Bellos refers me to the results of a study published in a 1967 issue of the Journal of Experimental Psychology, titled “The Predominance of Seven and the Apparent Spontaneity of Numerical Choices”. In the study, Yale psychologists Michael Kubovy and Joseph Psotka asked test subjects to think of a number between one and 10, and found that most people settled on seven. Why? According to Bellos, it has to do with the numbers perceived uniqueness, and what Kubovy and Psotka identify as a desire to “comply with the request for a spontaneous response”.

What Kubovy and Psotka propose is that test subjects are, perhaps subconsciously, running through precisely what the animation at the top of this post illustrates. You’d never say one or 10 because, as end points, they’re not arbitrary enough. You don’t say five, because it’s right in the middle; it doesn’t feel random. Two, four, six and eight all feel a bit too ordered, so they’re eliminated. “Your brain, without realising it, is doing these calculations,” says Bellos, and “the one that feels most arbitrary is the number seven.”
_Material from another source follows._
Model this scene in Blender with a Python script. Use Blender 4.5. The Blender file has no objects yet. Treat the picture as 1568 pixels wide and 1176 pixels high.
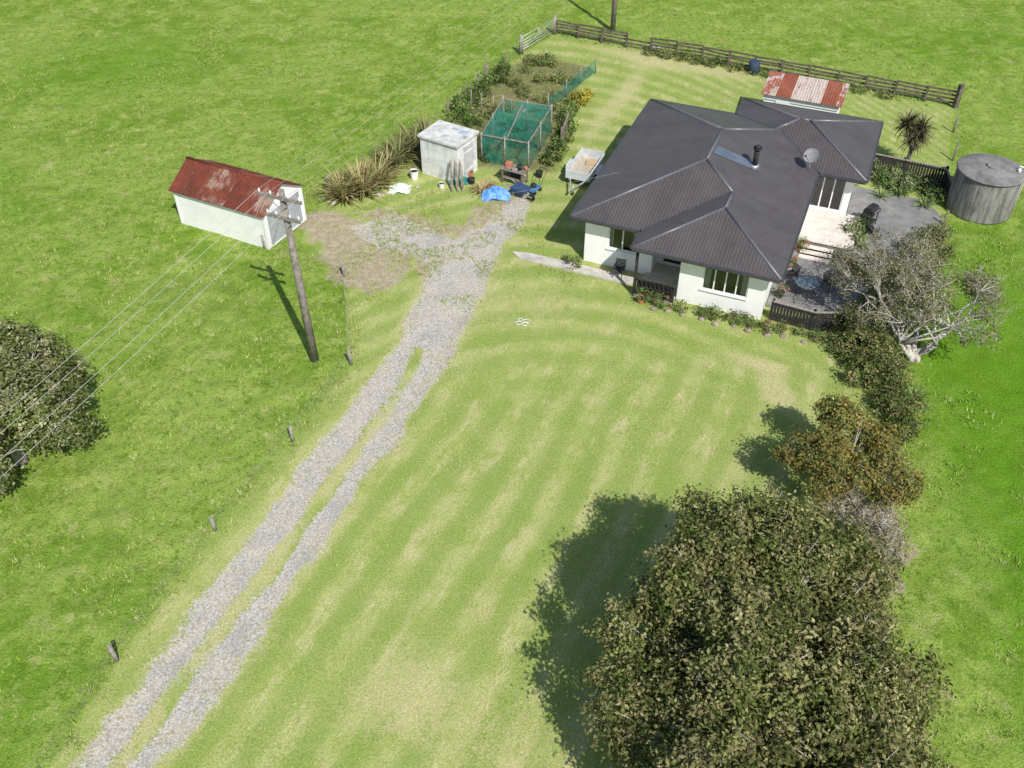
import bpy, math, random
import numpy as np
from mathutils import Vector, noise, Matrix
random.seed(7); rng=np.random.default_rng(11)
sc=bpy.context.scene
R=math.radians

# ---------------------------------------------------------------- node helpers
def newmat(name):
    m=bpy.data.materials.new(name); m.use_nodes=True
    nt=m.node_tree; nt.nodes.clear()
    out=nt.nodes.new('ShaderNodeOutputMaterial')
    return m,nt,out
class N:
    def __init__(s,nt): s.nt=nt
    def node(s,t,**k):
        n=s.nt.nodes.new(t)
        for a,b in k.items(): setattr(n,a,b)
        return n
    def link(s,a,b): s.nt.links.new(a,b)
    def val(s,sock,v):
        if isinstance(v,bpy.types.NodeSocket): s.link(v,sock)
        else:
            if isinstance(v,(tuple,list)) and len(v)==3 and sock.type=='RGBA': v=(*v,1)
            sock.default_value=v
    def math(s,op,a,b=0.0,c=None,clamp=False):
        n=s.node('ShaderNodeMath',operation=op,use_clamp=clamp)
        s.val(n.inputs[0],a); s.val(n.inputs[1],b)
        if c is not None: s.val(n.inputs[2],c)
        return n.outputs[0]
    def mix(s,f,a,b,blend='MIX'):
        n=s.node('ShaderNodeMix',data_type='RGBA',blend_type=blend)
        s.val(n.inputs[0],f); s.val(n.inputs[6],a); s.val(n.inputs[7],b)
        return n.outputs[2]
    def noise(s,scale,detail=4,rough=.6,vec=None,dist=0):
        n=s.node('ShaderNodeTexNoise'); n.inputs['Scale'].default_value=scale
        n.inputs['Detail'].default_value=detail; n.inputs['Roughness'].default_value=rough
        n.inputs['Distortion'].default_value=dist
        if vec is not None: s.link(vec,n.inputs['Vector'])
        return n.outputs[0]
    def ramp(s,f,a,b,lo=0.0,hi=1.0):
        n=s.node('ShaderNodeMapRange',interpolation_type='SMOOTHSTEP')
        s.val(n.inputs[0],f); n.inputs[1].default_value=a; n.inputs[2].default_value=b
        n.inputs[3].default_value=lo; n.inputs[4].default_value=hi
        return n.outputs[0]
    def pos(s): return s.node('ShaderNodeNewGeometry').outputs['Position']
    def obj(s): return s.node('ShaderNodeTexCoord').outputs['Object']
    def attr(s,name):
        n=s.node('ShaderNodeAttribute',attribute_name=name); return n
    def bump(s,h,strength=.5,dist=.02):
        n=s.node('ShaderNodeBump'); n.inputs['Strength'].default_value=strength
        n.inputs['Distance'].default_value=dist; s.link(h,n.inputs['Height']); return n.outputs[0]
    def princ(s,out,col,rough=.8,spec=.3,metal=0,normal=None):
        p=s.node('ShaderNodeBsdfPrincipled'); s.val(p.inputs['Base Color'],col)
        s.val(p.inputs['Roughness'],rough); p.inputs['Specular IOR Level'].default_value=spec
        p.inputs['Metallic'].default_value=metal
        if normal is not None: s.link(normal,p.inputs['Normal'])
        s.link(p.outputs[0],out.inputs[0]); return p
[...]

Or, as Kubovy and Psotka put it, seven is “in the unique position of being, as it were, the ‘oddest’ digit”.


If you’re into this sort of thing, I highly recommend checking out Bellos’ book, The Grapes of Maths (Alex Through the Looking-Glass in the UK), in which he discusses his survey in greater detail, the cultural significance of seven and other issues about our psychological responses to numbers.

* Bellos says that if you confined his survey to China, for example, you would probably see the number eight in pole position, but he predicts that you would see virtually no fours. “The number four is unlucky in China, because it sounds like the word for ‘death’,” he says. Conversely, the word for “eight” sounds like the word for “prosper” or “wealth”. Another consideration, regarding visual representations: Do people relate to the abstract concept of the number seven differently from the symbolic, numerical representation of that number — the simple glyph, “7”, “with vertical and horizontal interest,” that many of us see and think “ah, yes, seven!”?